▶ Task to complete:
Of all the lines in the data below, how many contain "objects"? Report that number alone.

[START]

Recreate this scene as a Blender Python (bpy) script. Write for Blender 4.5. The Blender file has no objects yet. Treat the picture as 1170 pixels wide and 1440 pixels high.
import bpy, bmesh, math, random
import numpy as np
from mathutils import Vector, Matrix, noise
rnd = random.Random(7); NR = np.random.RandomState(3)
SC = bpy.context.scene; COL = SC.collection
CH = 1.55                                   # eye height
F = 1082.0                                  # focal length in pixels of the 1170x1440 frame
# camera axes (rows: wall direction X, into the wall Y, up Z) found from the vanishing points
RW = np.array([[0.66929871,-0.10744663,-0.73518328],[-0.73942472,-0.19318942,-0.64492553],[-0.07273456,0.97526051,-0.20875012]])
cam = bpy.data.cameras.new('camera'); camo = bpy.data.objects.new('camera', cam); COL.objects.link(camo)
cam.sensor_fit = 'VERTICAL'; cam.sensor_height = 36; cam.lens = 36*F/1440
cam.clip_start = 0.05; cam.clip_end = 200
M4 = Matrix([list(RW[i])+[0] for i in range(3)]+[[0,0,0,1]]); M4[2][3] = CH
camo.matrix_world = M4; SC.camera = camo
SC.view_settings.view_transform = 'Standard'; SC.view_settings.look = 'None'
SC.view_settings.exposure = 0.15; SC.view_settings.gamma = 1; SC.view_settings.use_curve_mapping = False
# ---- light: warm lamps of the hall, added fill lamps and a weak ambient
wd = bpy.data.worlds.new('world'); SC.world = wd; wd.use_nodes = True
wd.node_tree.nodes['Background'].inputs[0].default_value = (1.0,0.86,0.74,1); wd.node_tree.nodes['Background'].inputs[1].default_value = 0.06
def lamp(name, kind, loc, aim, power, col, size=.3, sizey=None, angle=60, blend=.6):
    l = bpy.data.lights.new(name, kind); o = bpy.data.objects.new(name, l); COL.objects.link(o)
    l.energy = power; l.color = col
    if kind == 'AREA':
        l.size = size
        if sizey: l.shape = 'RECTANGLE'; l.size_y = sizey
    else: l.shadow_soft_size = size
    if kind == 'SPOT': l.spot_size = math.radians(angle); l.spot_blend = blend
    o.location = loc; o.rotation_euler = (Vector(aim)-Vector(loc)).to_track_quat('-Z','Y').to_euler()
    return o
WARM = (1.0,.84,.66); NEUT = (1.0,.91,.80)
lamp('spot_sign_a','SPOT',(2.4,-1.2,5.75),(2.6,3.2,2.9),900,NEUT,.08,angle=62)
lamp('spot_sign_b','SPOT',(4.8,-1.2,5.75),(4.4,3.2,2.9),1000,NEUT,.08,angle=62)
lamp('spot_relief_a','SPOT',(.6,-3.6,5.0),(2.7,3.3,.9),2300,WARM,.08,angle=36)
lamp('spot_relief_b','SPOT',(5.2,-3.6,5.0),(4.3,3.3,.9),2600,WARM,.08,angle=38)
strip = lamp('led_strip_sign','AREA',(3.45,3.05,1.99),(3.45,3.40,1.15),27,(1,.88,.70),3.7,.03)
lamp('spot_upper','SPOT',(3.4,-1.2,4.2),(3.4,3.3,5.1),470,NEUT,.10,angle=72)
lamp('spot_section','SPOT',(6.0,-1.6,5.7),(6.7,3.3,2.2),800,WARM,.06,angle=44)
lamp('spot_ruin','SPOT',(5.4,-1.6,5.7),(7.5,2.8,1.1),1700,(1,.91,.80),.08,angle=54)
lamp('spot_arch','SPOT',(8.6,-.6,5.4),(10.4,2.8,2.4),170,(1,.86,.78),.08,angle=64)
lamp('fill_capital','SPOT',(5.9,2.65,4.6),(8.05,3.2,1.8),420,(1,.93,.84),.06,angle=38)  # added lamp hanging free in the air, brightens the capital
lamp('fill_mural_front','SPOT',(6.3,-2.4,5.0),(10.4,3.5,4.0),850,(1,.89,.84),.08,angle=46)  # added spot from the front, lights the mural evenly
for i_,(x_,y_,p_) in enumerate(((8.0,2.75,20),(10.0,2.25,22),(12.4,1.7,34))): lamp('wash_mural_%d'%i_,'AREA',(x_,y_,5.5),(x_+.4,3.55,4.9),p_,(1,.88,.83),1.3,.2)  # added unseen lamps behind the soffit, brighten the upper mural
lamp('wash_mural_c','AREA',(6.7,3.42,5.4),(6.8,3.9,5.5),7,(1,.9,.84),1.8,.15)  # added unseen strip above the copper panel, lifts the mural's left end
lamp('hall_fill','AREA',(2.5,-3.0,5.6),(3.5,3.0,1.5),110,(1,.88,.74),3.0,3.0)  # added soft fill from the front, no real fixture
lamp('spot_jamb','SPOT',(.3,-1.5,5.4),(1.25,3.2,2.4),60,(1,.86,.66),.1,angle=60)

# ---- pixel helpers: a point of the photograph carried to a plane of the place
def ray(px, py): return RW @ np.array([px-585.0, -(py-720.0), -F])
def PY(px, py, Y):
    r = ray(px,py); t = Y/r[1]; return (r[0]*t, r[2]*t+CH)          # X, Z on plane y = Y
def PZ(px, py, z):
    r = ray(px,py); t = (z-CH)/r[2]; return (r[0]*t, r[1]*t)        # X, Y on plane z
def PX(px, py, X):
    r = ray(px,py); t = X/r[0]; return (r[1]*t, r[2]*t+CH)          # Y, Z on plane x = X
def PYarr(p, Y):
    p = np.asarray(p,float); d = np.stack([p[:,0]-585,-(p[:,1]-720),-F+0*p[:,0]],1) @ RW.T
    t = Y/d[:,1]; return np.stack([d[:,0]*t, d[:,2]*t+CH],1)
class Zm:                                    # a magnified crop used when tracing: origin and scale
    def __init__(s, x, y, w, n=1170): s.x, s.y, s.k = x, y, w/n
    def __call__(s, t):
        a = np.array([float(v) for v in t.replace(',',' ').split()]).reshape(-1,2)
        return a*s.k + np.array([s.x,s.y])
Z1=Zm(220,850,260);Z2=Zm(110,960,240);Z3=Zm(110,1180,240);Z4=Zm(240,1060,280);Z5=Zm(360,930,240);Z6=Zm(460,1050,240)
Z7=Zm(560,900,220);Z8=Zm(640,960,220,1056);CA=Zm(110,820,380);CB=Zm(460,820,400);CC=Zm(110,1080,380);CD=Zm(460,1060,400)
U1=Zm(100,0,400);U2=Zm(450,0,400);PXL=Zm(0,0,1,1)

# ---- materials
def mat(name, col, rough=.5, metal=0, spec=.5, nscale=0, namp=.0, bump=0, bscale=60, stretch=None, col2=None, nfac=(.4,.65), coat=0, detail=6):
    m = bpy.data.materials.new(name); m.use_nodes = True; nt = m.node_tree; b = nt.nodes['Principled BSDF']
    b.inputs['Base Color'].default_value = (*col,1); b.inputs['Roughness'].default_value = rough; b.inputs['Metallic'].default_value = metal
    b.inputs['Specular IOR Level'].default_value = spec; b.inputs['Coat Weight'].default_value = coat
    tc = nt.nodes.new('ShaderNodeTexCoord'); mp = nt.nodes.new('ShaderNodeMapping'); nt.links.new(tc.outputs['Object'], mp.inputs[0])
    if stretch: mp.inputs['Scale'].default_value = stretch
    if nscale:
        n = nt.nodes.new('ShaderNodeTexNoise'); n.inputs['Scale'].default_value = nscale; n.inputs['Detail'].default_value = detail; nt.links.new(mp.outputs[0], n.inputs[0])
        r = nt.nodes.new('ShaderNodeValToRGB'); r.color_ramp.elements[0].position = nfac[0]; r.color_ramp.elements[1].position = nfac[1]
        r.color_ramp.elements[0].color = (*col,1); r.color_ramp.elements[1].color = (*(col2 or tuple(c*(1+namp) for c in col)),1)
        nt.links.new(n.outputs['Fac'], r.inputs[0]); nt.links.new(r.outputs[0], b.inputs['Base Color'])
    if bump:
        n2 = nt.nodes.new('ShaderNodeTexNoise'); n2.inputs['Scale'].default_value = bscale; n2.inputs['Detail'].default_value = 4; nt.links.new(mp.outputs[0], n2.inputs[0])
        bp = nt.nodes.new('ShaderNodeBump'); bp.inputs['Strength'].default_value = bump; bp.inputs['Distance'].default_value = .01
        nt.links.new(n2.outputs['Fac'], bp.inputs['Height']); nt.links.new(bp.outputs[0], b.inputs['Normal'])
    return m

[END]

▶ The output:
3